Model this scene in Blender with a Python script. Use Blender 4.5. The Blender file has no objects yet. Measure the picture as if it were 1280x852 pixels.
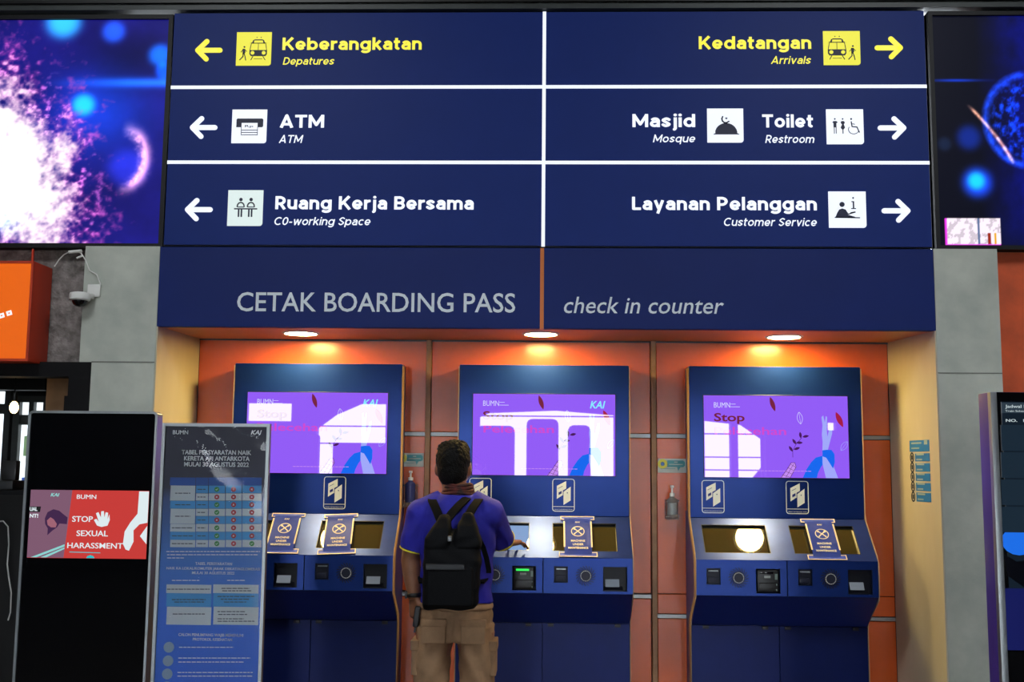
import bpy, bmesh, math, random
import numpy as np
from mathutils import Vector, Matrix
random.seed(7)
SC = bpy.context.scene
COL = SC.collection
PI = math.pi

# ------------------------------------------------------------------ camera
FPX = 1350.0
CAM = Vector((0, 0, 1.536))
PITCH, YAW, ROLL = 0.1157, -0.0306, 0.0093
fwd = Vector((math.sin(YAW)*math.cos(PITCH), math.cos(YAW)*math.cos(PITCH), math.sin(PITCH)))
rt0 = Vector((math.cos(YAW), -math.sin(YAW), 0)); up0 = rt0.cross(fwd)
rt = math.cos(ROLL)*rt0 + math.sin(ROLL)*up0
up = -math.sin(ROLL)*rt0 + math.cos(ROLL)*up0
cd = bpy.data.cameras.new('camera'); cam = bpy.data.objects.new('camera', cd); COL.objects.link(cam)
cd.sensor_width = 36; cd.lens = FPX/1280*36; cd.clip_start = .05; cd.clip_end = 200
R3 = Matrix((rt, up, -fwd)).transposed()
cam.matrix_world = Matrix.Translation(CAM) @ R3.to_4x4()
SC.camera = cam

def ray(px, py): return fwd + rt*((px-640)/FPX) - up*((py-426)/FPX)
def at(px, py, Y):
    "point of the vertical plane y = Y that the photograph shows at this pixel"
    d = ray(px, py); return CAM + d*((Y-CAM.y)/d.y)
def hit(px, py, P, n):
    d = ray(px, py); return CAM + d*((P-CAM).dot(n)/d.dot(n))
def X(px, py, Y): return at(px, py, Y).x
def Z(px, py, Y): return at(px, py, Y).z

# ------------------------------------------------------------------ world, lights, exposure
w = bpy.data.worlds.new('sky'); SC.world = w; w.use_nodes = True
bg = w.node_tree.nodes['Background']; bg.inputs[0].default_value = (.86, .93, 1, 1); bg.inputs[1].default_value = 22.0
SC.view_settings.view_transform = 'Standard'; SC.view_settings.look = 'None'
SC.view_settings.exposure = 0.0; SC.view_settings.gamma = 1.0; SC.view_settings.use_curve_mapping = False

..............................

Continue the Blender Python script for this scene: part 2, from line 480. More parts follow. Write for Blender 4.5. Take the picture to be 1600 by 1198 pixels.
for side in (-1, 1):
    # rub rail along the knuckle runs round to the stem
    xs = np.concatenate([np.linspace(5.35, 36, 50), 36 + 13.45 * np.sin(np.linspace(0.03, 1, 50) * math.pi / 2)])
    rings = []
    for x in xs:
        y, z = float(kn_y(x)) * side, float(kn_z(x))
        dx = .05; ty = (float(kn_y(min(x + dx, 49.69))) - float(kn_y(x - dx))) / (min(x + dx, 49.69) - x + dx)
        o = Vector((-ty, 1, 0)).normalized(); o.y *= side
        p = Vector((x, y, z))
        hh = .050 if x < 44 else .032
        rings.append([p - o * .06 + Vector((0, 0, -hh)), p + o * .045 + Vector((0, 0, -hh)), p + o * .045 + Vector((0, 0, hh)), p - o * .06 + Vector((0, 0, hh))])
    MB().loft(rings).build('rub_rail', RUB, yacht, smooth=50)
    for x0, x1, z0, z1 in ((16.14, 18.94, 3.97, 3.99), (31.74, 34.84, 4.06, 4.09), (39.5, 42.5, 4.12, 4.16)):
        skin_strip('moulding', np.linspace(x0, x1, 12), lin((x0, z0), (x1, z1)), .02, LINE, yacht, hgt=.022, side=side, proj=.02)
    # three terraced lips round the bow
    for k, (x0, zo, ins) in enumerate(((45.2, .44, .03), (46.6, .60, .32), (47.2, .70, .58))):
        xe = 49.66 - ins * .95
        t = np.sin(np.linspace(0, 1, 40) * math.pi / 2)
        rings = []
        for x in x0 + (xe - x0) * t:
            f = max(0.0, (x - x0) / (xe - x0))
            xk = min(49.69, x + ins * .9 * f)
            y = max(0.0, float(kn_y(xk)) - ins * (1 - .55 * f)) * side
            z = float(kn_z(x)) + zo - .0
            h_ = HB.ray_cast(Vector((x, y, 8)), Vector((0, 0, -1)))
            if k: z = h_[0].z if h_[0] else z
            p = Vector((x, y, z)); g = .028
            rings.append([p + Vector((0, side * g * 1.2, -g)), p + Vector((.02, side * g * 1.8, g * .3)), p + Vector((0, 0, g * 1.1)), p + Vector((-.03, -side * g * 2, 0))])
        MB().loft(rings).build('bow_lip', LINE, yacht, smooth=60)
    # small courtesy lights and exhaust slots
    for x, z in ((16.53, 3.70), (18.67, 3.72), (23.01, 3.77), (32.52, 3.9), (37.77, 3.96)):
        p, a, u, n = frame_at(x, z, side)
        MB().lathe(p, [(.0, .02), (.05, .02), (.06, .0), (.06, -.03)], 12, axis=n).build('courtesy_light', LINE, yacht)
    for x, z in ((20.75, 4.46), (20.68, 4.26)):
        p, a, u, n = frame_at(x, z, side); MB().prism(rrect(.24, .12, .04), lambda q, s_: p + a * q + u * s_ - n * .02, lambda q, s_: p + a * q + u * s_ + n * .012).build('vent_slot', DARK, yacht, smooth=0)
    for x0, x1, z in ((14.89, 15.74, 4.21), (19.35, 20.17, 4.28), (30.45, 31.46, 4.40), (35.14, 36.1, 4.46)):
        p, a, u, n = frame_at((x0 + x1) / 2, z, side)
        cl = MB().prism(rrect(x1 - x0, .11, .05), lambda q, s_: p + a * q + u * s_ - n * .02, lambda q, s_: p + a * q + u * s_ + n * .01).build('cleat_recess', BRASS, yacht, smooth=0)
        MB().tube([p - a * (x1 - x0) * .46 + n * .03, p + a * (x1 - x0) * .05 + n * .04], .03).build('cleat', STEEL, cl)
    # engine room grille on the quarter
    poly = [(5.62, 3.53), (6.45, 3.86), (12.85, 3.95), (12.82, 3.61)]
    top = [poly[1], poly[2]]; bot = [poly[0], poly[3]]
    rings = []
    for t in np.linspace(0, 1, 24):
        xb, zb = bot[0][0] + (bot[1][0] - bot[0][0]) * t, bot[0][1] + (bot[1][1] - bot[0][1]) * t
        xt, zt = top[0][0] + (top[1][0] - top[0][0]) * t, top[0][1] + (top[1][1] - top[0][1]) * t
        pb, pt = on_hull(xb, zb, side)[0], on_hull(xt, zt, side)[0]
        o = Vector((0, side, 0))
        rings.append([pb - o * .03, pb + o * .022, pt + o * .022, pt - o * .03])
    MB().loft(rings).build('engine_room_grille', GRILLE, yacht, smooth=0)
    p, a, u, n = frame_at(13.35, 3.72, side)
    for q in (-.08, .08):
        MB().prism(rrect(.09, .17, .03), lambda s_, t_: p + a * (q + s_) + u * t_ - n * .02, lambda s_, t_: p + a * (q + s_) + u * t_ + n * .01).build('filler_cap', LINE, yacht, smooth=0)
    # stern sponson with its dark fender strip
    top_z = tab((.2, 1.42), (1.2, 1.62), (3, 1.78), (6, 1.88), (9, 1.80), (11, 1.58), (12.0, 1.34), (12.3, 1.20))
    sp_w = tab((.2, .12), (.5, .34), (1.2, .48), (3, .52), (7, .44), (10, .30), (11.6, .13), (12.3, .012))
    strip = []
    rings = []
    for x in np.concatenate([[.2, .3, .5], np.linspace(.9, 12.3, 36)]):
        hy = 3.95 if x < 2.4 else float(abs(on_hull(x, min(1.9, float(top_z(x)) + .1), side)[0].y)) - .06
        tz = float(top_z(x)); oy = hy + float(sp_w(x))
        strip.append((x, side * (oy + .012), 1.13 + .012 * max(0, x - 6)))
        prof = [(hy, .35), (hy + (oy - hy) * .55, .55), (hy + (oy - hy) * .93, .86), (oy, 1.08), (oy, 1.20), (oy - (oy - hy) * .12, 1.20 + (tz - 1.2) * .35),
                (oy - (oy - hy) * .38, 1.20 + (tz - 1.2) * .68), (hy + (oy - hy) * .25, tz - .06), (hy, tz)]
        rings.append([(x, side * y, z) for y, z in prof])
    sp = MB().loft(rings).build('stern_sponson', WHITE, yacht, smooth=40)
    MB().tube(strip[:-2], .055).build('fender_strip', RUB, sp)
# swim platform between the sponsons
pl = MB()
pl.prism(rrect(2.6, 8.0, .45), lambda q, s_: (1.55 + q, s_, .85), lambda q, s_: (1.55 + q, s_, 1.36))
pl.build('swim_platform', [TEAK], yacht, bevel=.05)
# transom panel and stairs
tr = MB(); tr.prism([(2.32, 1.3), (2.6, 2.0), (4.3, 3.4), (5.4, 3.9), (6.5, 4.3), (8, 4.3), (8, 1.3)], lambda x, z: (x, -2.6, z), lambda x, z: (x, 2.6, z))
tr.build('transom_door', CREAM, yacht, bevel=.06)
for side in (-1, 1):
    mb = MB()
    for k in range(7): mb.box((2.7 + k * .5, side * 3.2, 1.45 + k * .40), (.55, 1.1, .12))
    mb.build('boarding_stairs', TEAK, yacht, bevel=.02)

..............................

Aim of the exercise>
In the listing above, find the line containing "Model this scene" and the line containing "PI = math.pi", then return both of them and every line between, exactly, without pictures.

The result>
Model this scene in Blender with a Python script. Use Blender 4.5. The Blender file has no objects yet. Measure the picture as if it were 1280x852 pixels.
import bpy, bmesh, math, random
import numpy as np
from mathutils import Vector, Matrix
random.seed(7)
SC = bpy.context.scene
COL = SC.collection
PI = math.pi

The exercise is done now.